Le monde est mensonge, croit-il, voire cruel. Et personne ne semble apte à interpréter ce que le héros fait. Joue-t-il au bridge qu’on l’accuse de tricherie. Fouille-t-il dans la bibliothèque d’une amie de sa mère qu’on l’incrimine d’avoir voulu en abîmer les livres. S’amuse-t-il au ballon qu’on s’en empare. Ces incidents ébranlent sa perception de lui-même. Serait-il un faible ? Il s’emmure dans une chambre à peine éclairée pour réfléchir à sa situation. Espère-t-il ainsi mieux voir dans son jeu. Pour y arriver, il confine ses réflexions sur des feuilles qui ont déjà servies, tout en se privant de tout contact avec l’extérieur hormis Martha, qui lui apporte ses repas. Même là, il refuse les repas qu’elle lui apporte. Le vide total pour découvrir la plénitude de son être. Que lui apportera cette retraite fermée ? Voilà le dilemme. En conclura-t-il au cynisme d’une humanité peuplée de Judas ou d’apôtres Pierre prêt à le renier ? Existe-t-il des Josephs d’Arimathie pour l’aider à porter sa croix ? Martha n’aurait-elle pas été ce personnage dévoué, dont il aurait refusé l’aide ? Autant de questions auxquelles le héros s’applique à répondre pour sortir du tombeau qu’il s’est construit. Bref, parviendra-t-il à vivre son jour de Pâques ?

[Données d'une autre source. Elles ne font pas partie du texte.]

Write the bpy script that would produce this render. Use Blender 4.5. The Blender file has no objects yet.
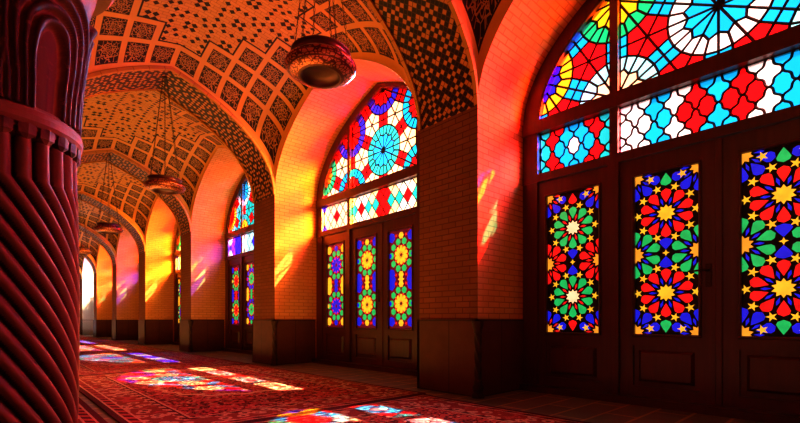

Outre Simon Lambert, né en 1982, de nombreux jeunes auteurs ont abordé cette thématique dans des romans qui fouissent les profondeurs du cœur afin d’en tirer la quintessence de l‘âme. Celui de l'auteur s’élève au-dessus du nombrilisme en choisissant une ossature très originale et très peaufinée, qui sent, tout de même, l’exercice littéraire parrainé par un professeur, en l’occurrence Alain Beaulieu qui enseigne à l'université Laval de Québec. Oeuvre labyrinthique écrite avec une plume peu pédagogique. C’est beau, c’est intéressant, mais la mécanique romanesque s’exerce aux dépens d’une écriture plus personnelle et plus engagée socialement.